Buğdayın ve ekmeğin sevdasına kapılan Sapiens denen gariban, toprağı tarlaya çevirmek; tahıl tohumunun özgürce beslenip büyümesine uygun hale getirmek için debeleniyor önce. Sonrasında da sulamak, temiz tutmak için “beli çatlayana kadar” çabalıyor, “erkekler ve kadınlar kavurucu güneş altında uzun saatler çalışarak ot yolarlar”.
Bitmiyor; “Buğday hastalık da kapabilirdi, bu yüzden Sapiens küf ve kurtlara karşı da tetikteydi. Buna ek olarak, buğday kendisini yemek isteyen diğer organizmalara karşı savunmasız olduğundan çiftçiler çekirge sürülerine ve tavşanlara karşı önlem alarak bitkiyi korumaya çalıştılar, çok su istediği için kaynaklardan ve derelerden su taşıdılar, hatta tezek toplayarak yetiştiği toprağı beslemek zorunda kaldılar.”
EKMEK İÇİN EZİYET
Gelin görün ki, insan denen varlığın, Homo sapiens’in ne bedeni, ne bünyesi daima toprakla cebelleşmeye; eğilip doğrulmaya uygun değil, Harari’ye göre. Av peşinde koşma, deseniz, tamam. Ağaca tırmanıp, meyveyi dalında yeme, deseniz, elbette. Şempanze atalarımızdan geri kalmayız.
Ve fakat saatlerce iki büklüm çapa sallayan, tarla sulayacağım diye ha bire eğilip doğrulan “insanlar bunun bedelini omurga, diz, boyun ve bel ağrılarıyla ödediler. Eski iskeletler incelendiğinde tarıma geçişin insanlara bel fıtığı, eklemlerde kireçlenme ve diğer fıtıklar olarak geri döndüğü görülmektedir. Dahası, bu yeni tarımsal işler o kadar çok zaman almaktaydı ki, insanlar buğday tarlalarının yakınına kalıcı yerleşimler kurmak zorunda kaldılar. Bu onların yaşamını tamamen değiştirmişti. Biz buğdayı evcilleştirmedik, buğday bizi evcilleştirdi.”
***
Hasılı, ekmeğe ve beraberinde emeğe saydırdıkça saydırıyorlar. Dört koldan.

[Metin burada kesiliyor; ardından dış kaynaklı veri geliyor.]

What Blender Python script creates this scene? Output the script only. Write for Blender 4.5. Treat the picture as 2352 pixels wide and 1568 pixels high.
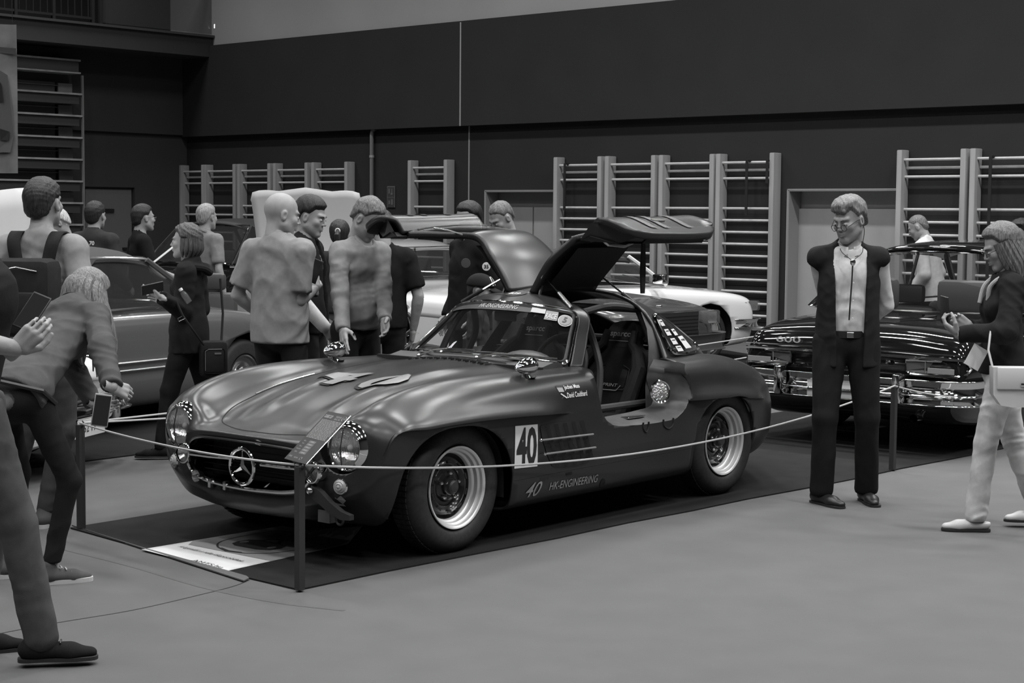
import bpy, bmesh, math, random
import numpy as np
from mathutils import Vector, Matrix, noise as mnoise
from mathutils.bvhtree import BVHTree
random.seed(7); RNG = np.random.default_rng(7)
for _o in list(bpy.data.objects): bpy.data.objects.remove(_o)
SC = bpy.context.scene
COL = SC.collection
PI = math.pi
# ------------------------------------------------------------------ camera
FPX, PITCH, ROLL, CAMH = 3868.45, 0.07578, 0.00853, 1.69708
_cam = bpy.data.cameras.new('camera'); _cam.sensor_width = 36; _cam.lens = FPX/2352*36; _cam.clip_end = 200
CAM = bpy.data.objects.new('camera', _cam); COL.objects.link(CAM)
_up = Vector((0, math.sin(PITCH), math.cos(PITCH))); _fw = Vector((0, math.cos(PITCH), -math.sin(PITCH))); _xx = Vector((1, 0, 0))
_R = _xx*math.cos(ROLL) + _up*math.sin(ROLL); _U = _up*math.cos(ROLL) - _xx*math.sin(ROLL)
CAM.matrix_world = Matrix(((_R.x, _U.x, -_fw.x, 0), (_R.y, _U.y, -_fw.y, 0), (_R.z, _U.z, -_fw.z, CAMH), (0, 0, 0, 1)))
SC.camera = CAM
SC.view_settings.view_transform = 'Standard'; SC.view_settings.look = 'None'
SC.view_settings.exposure = 0.0; SC.view_settings.gamma = 1.0; SC.view_settings.use_curve_mapping = False
W = bpy.data.worlds.new('world'); SC.world = W; W.use_nodes = True
W.node_tree.nodes['Background'].inputs[0].default_value = (1, 1, 1, 1)
W.node_tree.nodes['Background'].inputs[1].default_value = 0.10
try:
    SC.cycles.use_denoising = True; SC.cycles.max_bounces = 6; SC.cycles.transparent_max_bounces = 16
    SC.cycles.caustics_reflective = False; SC.cycles.caustics_refractive = False; SC.cycles.sample_clamp_indirect = 4.0
except Exception: pass
# hall frame: the back wall runs along WD, WN points through it away from the camera
WA = -0.73601
WD = Vector((math.cos(WA), math.sin(WA), 0)); WN = Vector((-WD.y, WD.x, 0)); WP = Vector((0.72, 24.80, 0))
def hall(s, d, z=0.0):      # s along the back wall, d out of the wall towards the camera
    return WP + WD*s - WN*d + Vector((0, 0, z))
ROOMZ = 8.6
# ------------------------------------------------------------------ ceiling lamps of the hall (rows across the hall)
LAMP_W, LAMP_L, LAMP_Z = 0.34, 1.25, 8.3
LAMPS = [(s, d) for d in (3.5, 7.2, 10.9, 14.6, 18.3, 22.0) for s in (-7.0, -3.6, -0.2, 3.2, 6.6, 10.0, 13.4, 16.8)]
LAMP_POWER = 122.0
for _i, (_s, _d) in enumerate(LAMPS):
    _l = bpy.data.lights.new('hall_lamp_light', 'AREA'); _l.shape = 'RECTANGLE'; _l.size = LAMP_L; _l.size_y = LAMP_W
    _l.energy = LAMP_POWER*min(max(.50+(.741*_s-.671*_d+6)/14, .55), 1.5); _l.spread = math.radians(142); _lo = bpy.data.objects.new('hall_lamp_light', _l); COL.objects.link(_lo)
    _lo.location = hall(_s, _d, LAMP_Z - 0.03); _lo.rotation_euler = (0, 0, WA)
# ------------------------------------------------------------------ helpers
MATS = {}
def mat(name, c=0.5, rough=0.6, metal=0.0, spec=0.5, noise=0.0, nscale=40.0, bump=0.0, bscale=200.0, trans=0.0, alpha=1.0,
        coat=0.0, emit=0.0, ior=1.45, aniso=None, stretch=None):
    if name in MATS: return MATS[name]
    m = bpy.data.materials.new(name); m.use_nodes = True; nt = m.node_tree; b = nt.nodes['Principled BSDF']
    b.inputs['Base Color'].default_value = (c, c, c, 1); b.inputs['Roughness'].default_value = rough
    b.inputs['Metallic'].default_value = metal; b.inputs['Specular IOR Level'].default_value = spec
    b.inputs['Transmission Weight'].default_value = trans; b.inputs['Alpha'].default_value = alpha
    b.inputs['Coat Weight'].default_value = coat; b.inputs['Coat Roughness'].default_value = 0.04; b.inputs['IOR'].default_value = ior
    if emit > 0: b.inputs['Emission Color'].default_value = (1, 1, 1, 1); b.inputs['Emission Strength'].default_value = emit
    if noise > 0 or bump > 0:
        tc = nt.nodes.new('ShaderNodeTexCoord'); vec = tc.outputs['Object']
        if stretch:
            mp = nt.nodes.new('ShaderNodeMapping'); mp.inputs['Scale'].default_value = stretch
            nt.links.new(vec, mp.inputs['Vector']); vec = mp.outputs['Vector']
    if noise > 0:
        n = nt.nodes.new('ShaderNodeTexNoise'); n.inputs['Scale'].default_value = nscale; n.inputs['Detail'].default_value = 4
        r = nt.nodes.new('ShaderNodeMapRange'); r.inputs['From Min'].default_value = 0.3; r.inputs['From Max'].default_value = 0.7
        r.inputs['To Min'].default_value = c*(1-noise); r.inputs['To Max'].default_value = c*(1+noise)
        nt.links.new(vec, n.inputs['Vector']); nt.links.new(n.outputs['Fac'], r.inputs['Value']); nt.links.new(r.outputs['Result'], b.inputs['Base Color'])
    if bump > 0:
        n2 = nt.nodes.new('ShaderNodeTexNoise'); n2.inputs['Scale'].default_value = bscale; n2.inputs['Detail'].default_value = 3
        bp = nt.nodes.new('ShaderNodeBump'); bp.inputs['Strength'].default_value = bump; bp.inputs['Distance'].default_value = 0.01
        nt.links.new(vec, n2.inputs['Vector']); nt.links.new(n2.outputs['Fac'], bp.inputs['Height']); nt.links.new(bp.outputs['Normal'], b.inputs['Normal'])
    MATS[name] = m; return m
def obj(name, V, Fs, m, parent=None, smooth=True, label=None, cat=None, group=None, kind=None, loc=None, sharp=None):
    me = bpy.data.meshes.new(name); me.from_pydata([tuple(map(float, v)) for v in V], [], [tuple(int(i) for i in f) for f in Fs]); me.update()
    if smooth: me.polygons.foreach_set('use_smooth', [True]*len(me.polygons))
    if smooth and sharp:
        me.set_sharp_from_angle(angle=math.radians(sharp))
    if m: me.materials.append(m)
    o = bpy.data.objects.new(name, me); COL.objects.link(o)
    if parent: o.parent = parent
    if loc: o.location = loc
    tag(o, label, cat, group, kind); return o
def tag(o, label=None, cat=None, group=None, kind=None):
    if label: o['label'] = label
    if cat: o['category'] = cat
    if group: o['group'] = group
    if kind: o['kind'] = kind
    return o
def empty(name, loc, rz=0.0, label=None, cat=None, group=None):
    o = bpy.data.objects.new(name, None); COL.objects.link(o); o.location = loc; o.rotation_euler = (0, 0, rz); o.empty_display_size = 0.2
    return tag(o, label, cat, group)
def copy_tree(o, parent=None):
    c = o.copy(); COL.objects.link(c)
    if parent: c.parent = parent
    for ch in o.children: copy_tree(ch, c)
    return c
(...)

Ekmeğin kıtlaştığı, ulaşılması aslanın ağzından daha zor, daha vahşi hal aldığı zamanlarda yeni tür bilim insanlarının tarihi revize edip yeniden kurma faaliyeti yoğunlaşıyor… Zenginleşiyor. Daha ekonomisi var bunun, politikası var.
Önce Ekmek, diyordu, Orhan Kemal. Evet, öyle.